### Task requirements
In the entries below, find every line holding the string "Write" and collect it.

### Records for the exercise
+---+

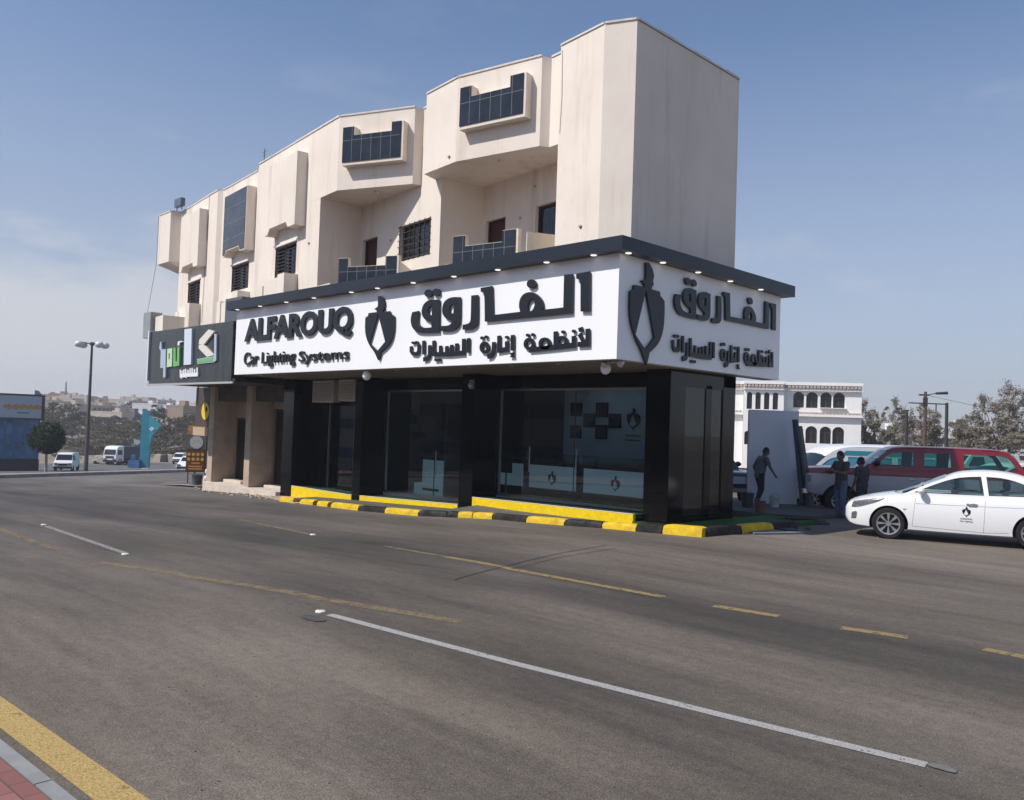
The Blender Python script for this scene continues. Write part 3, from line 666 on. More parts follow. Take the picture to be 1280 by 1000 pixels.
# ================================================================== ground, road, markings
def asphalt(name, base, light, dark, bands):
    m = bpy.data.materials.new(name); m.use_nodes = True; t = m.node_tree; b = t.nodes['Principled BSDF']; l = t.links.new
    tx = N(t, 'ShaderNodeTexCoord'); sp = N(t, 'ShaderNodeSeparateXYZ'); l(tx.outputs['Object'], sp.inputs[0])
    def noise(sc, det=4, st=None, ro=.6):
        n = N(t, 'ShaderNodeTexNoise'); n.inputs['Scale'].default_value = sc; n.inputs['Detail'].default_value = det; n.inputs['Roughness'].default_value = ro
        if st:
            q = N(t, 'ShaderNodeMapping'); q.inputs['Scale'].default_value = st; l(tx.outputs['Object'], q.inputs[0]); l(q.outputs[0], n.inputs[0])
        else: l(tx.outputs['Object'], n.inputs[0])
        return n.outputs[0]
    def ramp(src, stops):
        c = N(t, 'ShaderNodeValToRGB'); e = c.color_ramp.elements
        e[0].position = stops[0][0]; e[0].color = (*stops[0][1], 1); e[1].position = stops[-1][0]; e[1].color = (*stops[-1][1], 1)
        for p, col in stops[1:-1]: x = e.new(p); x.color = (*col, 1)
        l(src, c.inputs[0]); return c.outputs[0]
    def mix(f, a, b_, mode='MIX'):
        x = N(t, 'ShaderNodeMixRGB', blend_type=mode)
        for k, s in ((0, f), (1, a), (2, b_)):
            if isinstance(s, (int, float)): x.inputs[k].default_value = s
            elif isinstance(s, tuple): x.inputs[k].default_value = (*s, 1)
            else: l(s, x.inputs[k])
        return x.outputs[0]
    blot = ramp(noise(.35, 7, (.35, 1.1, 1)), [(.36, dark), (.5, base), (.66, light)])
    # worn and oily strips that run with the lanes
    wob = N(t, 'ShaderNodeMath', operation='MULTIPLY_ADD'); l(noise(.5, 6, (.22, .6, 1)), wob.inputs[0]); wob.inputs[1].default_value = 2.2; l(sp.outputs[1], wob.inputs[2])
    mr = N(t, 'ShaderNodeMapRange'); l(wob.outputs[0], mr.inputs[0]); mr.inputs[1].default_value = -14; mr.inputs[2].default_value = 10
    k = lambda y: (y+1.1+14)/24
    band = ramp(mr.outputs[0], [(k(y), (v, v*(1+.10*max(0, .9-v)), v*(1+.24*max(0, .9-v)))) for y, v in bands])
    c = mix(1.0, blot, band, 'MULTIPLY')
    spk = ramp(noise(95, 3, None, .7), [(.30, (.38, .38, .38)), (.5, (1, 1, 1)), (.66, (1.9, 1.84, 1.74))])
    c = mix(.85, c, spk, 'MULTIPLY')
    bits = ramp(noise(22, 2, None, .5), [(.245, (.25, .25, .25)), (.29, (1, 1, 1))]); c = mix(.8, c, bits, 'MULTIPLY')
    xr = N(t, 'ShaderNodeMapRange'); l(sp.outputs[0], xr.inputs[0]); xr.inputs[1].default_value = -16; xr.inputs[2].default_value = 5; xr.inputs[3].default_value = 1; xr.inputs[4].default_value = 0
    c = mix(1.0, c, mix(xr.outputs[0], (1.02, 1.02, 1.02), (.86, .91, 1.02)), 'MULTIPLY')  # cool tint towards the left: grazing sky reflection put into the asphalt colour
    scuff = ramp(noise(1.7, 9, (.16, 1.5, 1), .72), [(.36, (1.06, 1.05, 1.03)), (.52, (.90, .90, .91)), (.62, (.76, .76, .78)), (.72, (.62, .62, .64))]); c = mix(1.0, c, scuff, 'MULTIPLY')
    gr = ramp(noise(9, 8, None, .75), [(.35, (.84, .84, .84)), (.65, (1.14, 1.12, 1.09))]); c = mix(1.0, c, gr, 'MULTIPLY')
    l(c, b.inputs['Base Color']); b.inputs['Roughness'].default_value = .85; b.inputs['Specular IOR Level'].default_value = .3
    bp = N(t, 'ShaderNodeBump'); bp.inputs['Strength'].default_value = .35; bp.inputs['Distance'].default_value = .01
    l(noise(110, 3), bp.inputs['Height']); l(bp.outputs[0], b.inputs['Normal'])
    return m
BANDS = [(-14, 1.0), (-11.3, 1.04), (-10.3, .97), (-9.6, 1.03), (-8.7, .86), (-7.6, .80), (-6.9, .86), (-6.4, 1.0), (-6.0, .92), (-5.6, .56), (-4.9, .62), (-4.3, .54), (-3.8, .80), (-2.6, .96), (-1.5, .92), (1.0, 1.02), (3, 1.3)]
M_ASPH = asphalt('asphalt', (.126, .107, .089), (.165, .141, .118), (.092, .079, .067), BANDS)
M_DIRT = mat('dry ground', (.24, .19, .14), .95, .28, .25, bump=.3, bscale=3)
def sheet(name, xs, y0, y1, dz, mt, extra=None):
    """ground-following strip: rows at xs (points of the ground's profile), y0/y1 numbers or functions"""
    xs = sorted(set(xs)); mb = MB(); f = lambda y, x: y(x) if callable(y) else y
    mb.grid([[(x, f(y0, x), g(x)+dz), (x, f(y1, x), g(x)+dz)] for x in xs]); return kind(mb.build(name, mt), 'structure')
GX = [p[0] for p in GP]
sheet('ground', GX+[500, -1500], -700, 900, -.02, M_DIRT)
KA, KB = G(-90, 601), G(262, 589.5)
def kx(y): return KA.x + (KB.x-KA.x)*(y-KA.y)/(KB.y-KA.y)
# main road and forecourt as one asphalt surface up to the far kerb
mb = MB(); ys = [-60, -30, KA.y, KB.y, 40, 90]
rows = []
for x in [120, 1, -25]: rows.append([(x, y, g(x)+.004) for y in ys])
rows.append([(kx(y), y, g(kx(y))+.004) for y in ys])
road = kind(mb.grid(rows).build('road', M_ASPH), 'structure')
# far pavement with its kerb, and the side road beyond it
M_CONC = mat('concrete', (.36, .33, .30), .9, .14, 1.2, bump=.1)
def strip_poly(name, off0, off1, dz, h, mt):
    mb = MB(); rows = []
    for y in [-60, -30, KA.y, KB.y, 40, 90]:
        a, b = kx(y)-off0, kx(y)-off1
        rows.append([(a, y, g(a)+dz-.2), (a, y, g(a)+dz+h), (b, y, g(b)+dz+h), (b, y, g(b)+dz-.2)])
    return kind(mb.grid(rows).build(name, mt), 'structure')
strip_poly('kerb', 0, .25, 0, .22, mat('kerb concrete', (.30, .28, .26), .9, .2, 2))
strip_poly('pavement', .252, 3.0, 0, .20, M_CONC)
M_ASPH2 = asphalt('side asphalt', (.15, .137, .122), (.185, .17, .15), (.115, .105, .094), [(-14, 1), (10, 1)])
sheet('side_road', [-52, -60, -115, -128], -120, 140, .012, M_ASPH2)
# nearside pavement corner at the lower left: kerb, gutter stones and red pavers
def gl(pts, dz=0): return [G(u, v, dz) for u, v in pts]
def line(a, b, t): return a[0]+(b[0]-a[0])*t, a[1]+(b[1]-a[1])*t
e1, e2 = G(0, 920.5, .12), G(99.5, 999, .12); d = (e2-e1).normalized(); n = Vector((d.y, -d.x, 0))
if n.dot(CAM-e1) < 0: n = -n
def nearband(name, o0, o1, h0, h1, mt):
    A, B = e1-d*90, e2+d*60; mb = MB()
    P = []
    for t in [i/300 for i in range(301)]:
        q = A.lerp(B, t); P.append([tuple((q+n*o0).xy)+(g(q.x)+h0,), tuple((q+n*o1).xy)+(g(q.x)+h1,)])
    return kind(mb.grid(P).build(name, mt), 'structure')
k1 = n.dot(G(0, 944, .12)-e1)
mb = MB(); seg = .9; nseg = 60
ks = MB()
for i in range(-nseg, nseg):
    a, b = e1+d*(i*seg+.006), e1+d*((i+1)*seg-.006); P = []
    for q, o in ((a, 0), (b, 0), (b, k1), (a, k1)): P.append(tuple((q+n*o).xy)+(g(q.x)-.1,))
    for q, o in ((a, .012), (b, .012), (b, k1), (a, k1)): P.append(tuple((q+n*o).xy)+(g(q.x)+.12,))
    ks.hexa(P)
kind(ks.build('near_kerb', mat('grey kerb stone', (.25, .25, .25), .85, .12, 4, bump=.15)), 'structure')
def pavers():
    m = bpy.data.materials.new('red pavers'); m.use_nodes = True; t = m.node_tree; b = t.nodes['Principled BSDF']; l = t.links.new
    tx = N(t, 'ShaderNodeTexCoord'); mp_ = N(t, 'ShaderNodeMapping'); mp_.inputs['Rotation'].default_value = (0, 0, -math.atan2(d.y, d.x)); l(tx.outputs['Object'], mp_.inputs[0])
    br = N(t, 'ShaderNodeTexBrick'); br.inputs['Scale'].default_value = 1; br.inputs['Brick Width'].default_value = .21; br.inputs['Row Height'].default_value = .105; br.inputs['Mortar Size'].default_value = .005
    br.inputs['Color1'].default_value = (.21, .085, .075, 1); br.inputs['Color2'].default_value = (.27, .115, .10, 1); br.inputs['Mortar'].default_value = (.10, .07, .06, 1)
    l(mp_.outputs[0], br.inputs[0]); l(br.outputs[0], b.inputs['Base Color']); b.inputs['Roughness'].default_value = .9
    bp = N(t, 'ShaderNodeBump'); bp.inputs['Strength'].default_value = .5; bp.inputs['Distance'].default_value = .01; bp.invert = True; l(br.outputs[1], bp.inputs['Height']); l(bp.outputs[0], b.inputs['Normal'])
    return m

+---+

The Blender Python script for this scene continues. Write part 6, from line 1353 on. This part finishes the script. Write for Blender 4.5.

+---+

### Finished answer
The Blender Python script for this scene continues. Write part 3, from line 666 on. More parts follow. Take the picture to be 1280 by 1000 pixels.
The Blender Python script for this scene continues. Write part 6, from line 1353 on. This part finishes the script. Write for Blender 4.5.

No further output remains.